Formados em 1989 pela dupla de guitarristas Stephen Malkmus e Scott Kannberg (aos quais se juntariam mais tarde Mark Ibold (baixo), Steve West (bateria) e Bob Nastanovich- percussionista), os Pavement começaram a ser falados em meios underground após lançamento de uma versão quase final deste Slanted & Enchanted em cassette. Mas só mesmo em Abril de ’92 é que foi lançado comercialmente pela Matador Records, para gáudio de um punhado de tipos e desconhecimento da grande maioria. Malkmus nunca quis saber de entrevistas, videoclips, ou qualquer outro tipo de material promocional, pelo que, e usando novamente a alegoria acima, foi mais Astérix que romano, fechado na sua aldeia a fazer música incrível sem concessões de qualquer espécie. Chafurdando nas influências de Replacements, Feelies, The Fall, guitarra lo-fi propositadamente desafinada, distorção a rodos, umas vezes cantando melodicamente, outras descontroladamente aos gritos, o caos é reinante.

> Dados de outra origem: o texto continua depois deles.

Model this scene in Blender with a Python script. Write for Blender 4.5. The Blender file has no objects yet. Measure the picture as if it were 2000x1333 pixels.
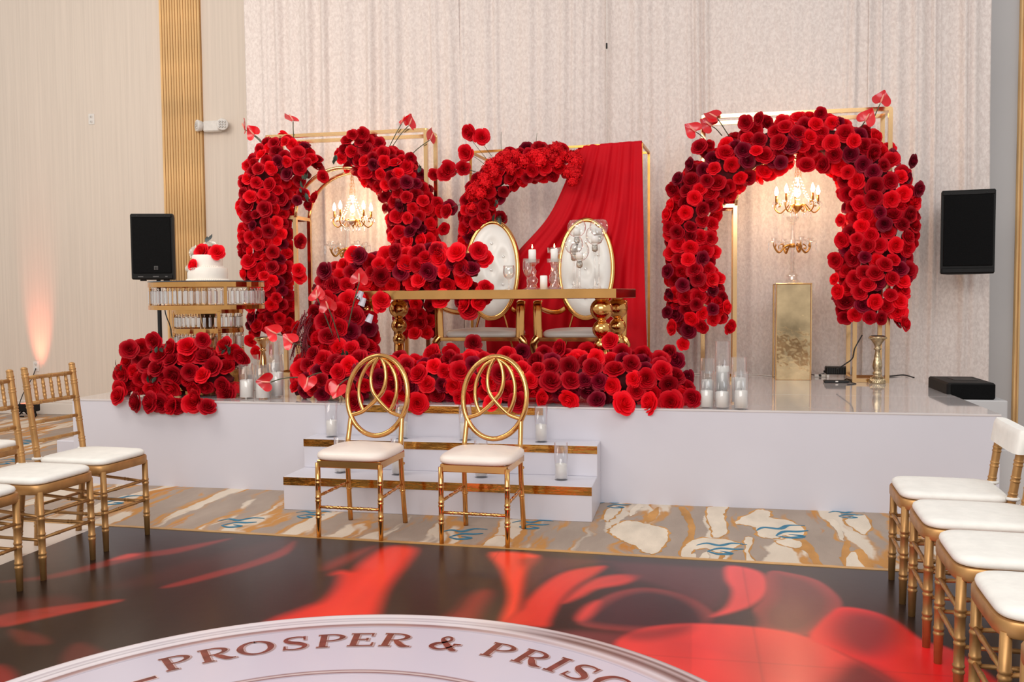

Mas o caos também pode ter o seu lado belo, e Slanted é uma boa prova disso mesmo. A herança punk corre nas veias de Malkmus, com o bom e o mau, ou seja atitude, estilo e preguiça em doses iguais. “No Life Singed Her”, terceira música do álbum, é a melhor evidência disto mesmo.

“In The Mouth a Desert” começa calma com uns acordes dedilhados tranquilamente, como se a aquecer a guitarra, para após 30 segundos explodir, literalmente. Uma explosão controlada, porque a melodia que sai das cordas vocais de Malkmus não permite que se vá mais longe, pelo menos não para já. Para isso temos de esperar até ao refrão onde só uma reacção é possível – gritar a plenos pulmões “I’ve been crowned / the King of it / and it is all we have”. Enquanto isso há uma parede sonora a decorrer em fundo, a criar uma intensidade tremenda, para uns meros segundos depois tudo cessar e voltarmos ao registo de verso normal. Malha do cacete.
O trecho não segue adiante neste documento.